# [Work instructions]
Write out each line word for word. Drop pictures.
[BEGIN Dataset extract]
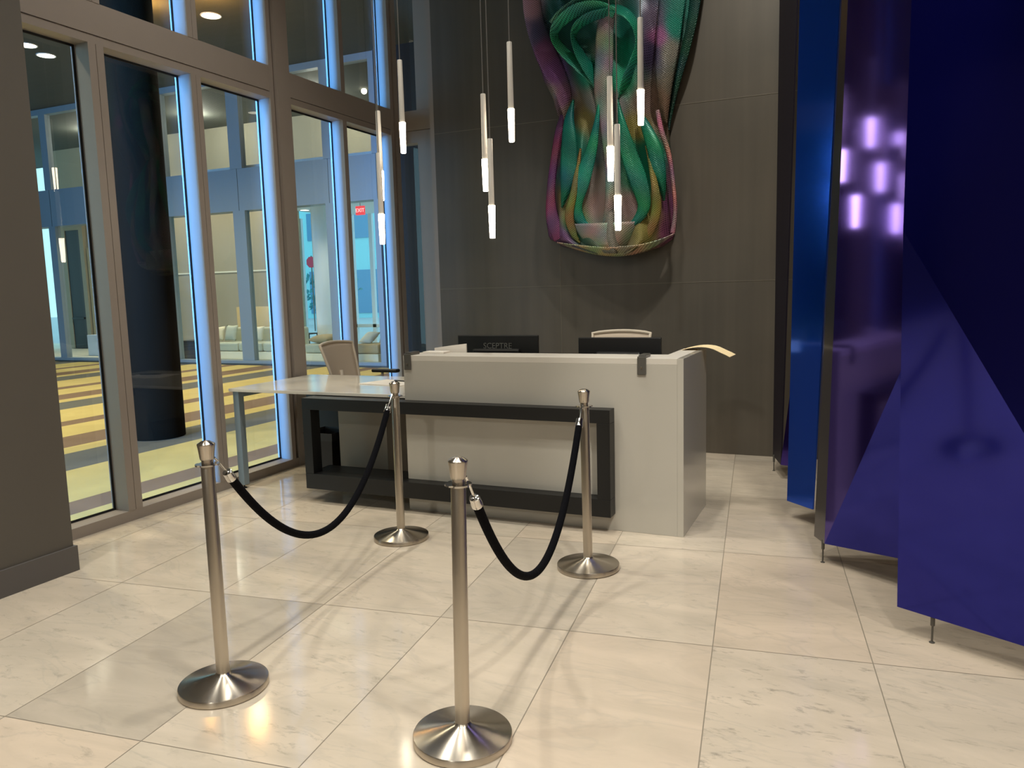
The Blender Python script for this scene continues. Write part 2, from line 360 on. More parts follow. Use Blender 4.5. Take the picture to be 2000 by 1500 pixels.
for y0, y1 in MUL:
    m1 = NB()
    for za, zb in ((.0775, 3.3245), (3.6005, 6.5)):
        ym = (y0+y1)/2
        if y1-y0 > .09:
            box(m1, XG-.03, XF, y0, ym-.002, za, zb); box(m1, XG-.03, XF, ym+.002, y1, za, zb); box(m1, XG-.03, XF-.006, ym-.002, ym+.002, za, zb)
        else: box(m1, XG-.03, XF, y0, y1, za, zb)
    struct('trim_%d' % tn, m1, 'mullion'); tn += 1
cn = NB(); box(cn, XG-.03, XF, 7.60, 7.655, 0, 6.5); box(cn, XG-.03, XF-.04, 7.655, 7.70, 0, 6.5); box(cn, XG-.03, XF-.006, 7.70, 7.78, 0, 6.5); struct('trim_%d' % tn, cn, 'mullion'); tn += 1
wn = 1
for k, (y0, y1) in enumerate(BAYS):
    for za, zb in ((.0775, 3.3245), (3.6005, 6.49)):
        g = struct('window_%d' % wn, B(XG-.012, XG, y0+.004, y1-.004, za+.004, zb-.004), 'lobby_glass'); wn += 1
        gk = NB(); w = .016
        for a in (y0, y1-w): box(gk, XG, XG+.006, a, a+w, za, zb)
        for a in (za, zb-w): box(gk, XG, XG+.006, y0+w, y1-w, a, a+w)
        struct('window_gasket', gk, 'gasket', parent=g)
# short return bay facing the room at y = 7.78
YC = 7.78
rb = NB(); box(rb, -4.784, -4.14, YC, YC+.14, 3.385, 3.60); box(rb, -4.784, -4.14, YC+.006, YC+.14, 3.25, 3.380); box(rb, -4.784, -4.14, YC, YC+.14, 0, .077); struct('trim_%d' % tn, rb, 'mullion'); tn += 1
rm = NB()
for za, zb in ((.0775, 3.2495), (3.6005, 6.5)):
    box(rm, -4.563, -4.14, YC, YC+.14, za, zb)
struct('trim_%d' % tn, rm, 'mullion'); tn += 1
for za, zb in ((.0775, 3.2495), (3.6005, 6.49)):
    for xa, xb in ((-4.78, -4.567),):
        g = struct('window_%d' % wn, B(xa, xb, YC+.05, YC+.062, za+.004, zb-.004), 'lobby_glass'); wn += 1
struct('wall_return', B(-4.14, -3.9, 7.62, YC+.14, 0, 6.5), 'dark_plaster')

# ------------------------------------------------------------------ neighbouring hall and lounge
struct('floor_hall', B(-26, -4.96, -5, 14.02, -.1, -.004), 'carpet')
struct('floor_lounge', B(-32, -4.96, 14.02, 20, -.1, -.004), 'cushion_white')
struct('ceiling_hall', B(-32, -4.96, -5, 20, 6.5, 6.65), 'hall_ceiling')
struct('wall_hall_right', B(-9.18, -3.9, 13.98, 14.3, 0, 6.5), 'hall_wall')
struct('wall_hall_east', B(-4.35, -4.14, 7.93, 13.98, 0, 6.5), 'hall_wall')
struct('wall_hall_left', B(-26.2, -26, -5, 14.3, 0, 6.5), 'hall_wall')
YF = 14.1
FM = [(-25.9, -25.6), (-23.5, -23.25), (-21.5, -21.25), (-19.49, -19.25), (-17.55, -17.3), (-15.56, -15.20), (-13.20, -12.85), (-10.60, -10.40), (-9.36, -9.19)]
fs = struct('trim_%d' % tn, B(-26, -9.18, YF-.09, YF+.12, -.003, .10), 'far_frame'); tn += 1
struct('trim_%d' % tn, B(-26, -9.18, YF-.12, YF-.09, -.003, .035), 'far_kick'); tn += 1
struct('wall_spandrel', B(-26, -9.18, YF-.03, YF+.3, 3.535, 4.47), 'far_frame')
jn = NB()
for a, b_ in FM: box(jn, (a+b_)/2-.006, (a+b_)/2+.006, YF-.034, YF-.029, 3.535, 4.47)
struct('joint', jn, 'far_kick', parent=bpy.data.objects['wall_spandrel'])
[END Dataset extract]
# [Answer to the task]
The Blender Python script for this scene continues. Write part 2, from line 360 on. More parts follow. Use Blender 4.5. Take the picture to be 2000 by 1500 pixels.
for y0, y1 in MUL:
    m1 = NB()
    for za, zb in ((.0775, 3.3245), (3.6005, 6.5)):
        ym = (y0+y1)/2
        if y1-y0 > .09:
            box(m1, XG-.03, XF, y0, ym-.002, za, zb); box(m1, XG-.03, XF, ym+.002, y1, za, zb); box(m1, XG-.03, XF-.006, ym-.002, ym+.002, za, zb)
        else: box(m1, XG-.03, XF, y0, y1, za, zb)
    struct('trim_%d' % tn, m1, 'mullion'); tn += 1
cn = NB(); box(cn, XG-.03, XF, 7.60, 7.655, 0, 6.5); box(cn, XG-.03, XF-.04, 7.655, 7.70, 0, 6.5); box(cn, XG-.03, XF-.006, 7.70, 7.78, 0, 6.5); struct('trim_%d' % tn, cn, 'mullion'); tn += 1
wn = 1
for k, (y0, y1) in enumerate(BAYS):
    for za, zb in ((.0775, 3.3245), (3.6005, 6.49)):
        g = struct('window_%d' % wn, B(XG-.012, XG, y0+.004, y1-.004, za+.004, zb-.004), 'lobby_glass'); wn += 1
        gk = NB(); w = .016
        for a in (y0, y1-w): box(gk, XG, XG+.006, a, a+w, za, zb)
        for a in (za, zb-w): box(gk, XG, XG+.006, y0+w, y1-w, a, a+w)
        struct('window_gasket', gk, 'gasket', parent=g)
# short return bay facing the room at y = 7.78
YC = 7.78
rb = NB(); box(rb, -4.784, -4.14, YC, YC+.14, 3.385, 3.60); box(rb, -4.784, -4.14, YC+.006, YC+.14, 3.25, 3.380); box(rb, -4.784, -4.14, YC, YC+.14, 0, .077); struct('trim_%d' % tn, rb, 'mullion'); tn += 1
rm = NB()
for za, zb in ((.0775, 3.2495), (3.6005, 6.5)):
    box(rm, -4.563, -4.14, YC, YC+.14, za, zb)
struct('trim_%d' % tn, rm, 'mullion'); tn += 1
for za, zb in ((.0775, 3.2495), (3.6005, 6.49)):
    for xa, xb in ((-4.78, -4.567),):
        g = struct('window_%d' % wn, B(xa, xb, YC+.05, YC+.062, za+.004, zb-.004), 'lobby_glass'); wn += 1
struct('wall_return', B(-4.14, -3.9, 7.62, YC+.14, 0, 6.5), 'dark_plaster')

# ------------------------------------------------------------------ neighbouring hall and lounge
struct('floor_hall', B(-26, -4.96, -5, 14.02, -.1, -.004), 'carpet')
struct('floor_lounge', B(-32, -4.96, 14.02, 20, -.1, -.004), 'cushion_white')
struct('ceiling_hall', B(-32, -4.96, -5, 20, 6.5, 6.65), 'hall_ceiling')
struct('wall_hall_right', B(-9.18, -3.9, 13.98, 14.3, 0, 6.5), 'hall_wall')
struct('wall_hall_east', B(-4.35, -4.14, 7.93, 13.98, 0, 6.5), 'hall_wall')
struct('wall_hall_left', B(-26.2, -26, -5, 14.3, 0, 6.5), 'hall_wall')
YF = 14.1
FM = [(-25.9, -25.6), (-23.5, -23.25), (-21.5, -21.25), (-19.49, -19.25), (-17.55, -17.3), (-15.56, -15.20), (-13.20, -12.85), (-10.60, -10.40), (-9.36, -9.19)]
fs = struct('trim_%d' % tn, B(-26, -9.18, YF-.09, YF+.12, -.003, .10), 'far_frame'); tn += 1
struct('trim_%d' % tn, B(-26, -9.18, YF-.12, YF-.09, -.003, .035), 'far_kick'); tn += 1
struct('wall_spandrel', B(-26, -9.18, YF-.03, YF+.3, 3.535, 4.47), 'far_frame')
jn = NB()
for a, b_ in FM: box(jn, (a+b_)/2-.006, (a+b_)/2+.006, YF-.034, YF-.029, 3.535, 4.47)
struct('joint', jn, 'far_kick', parent=bpy.data.objects['wall_spandrel'])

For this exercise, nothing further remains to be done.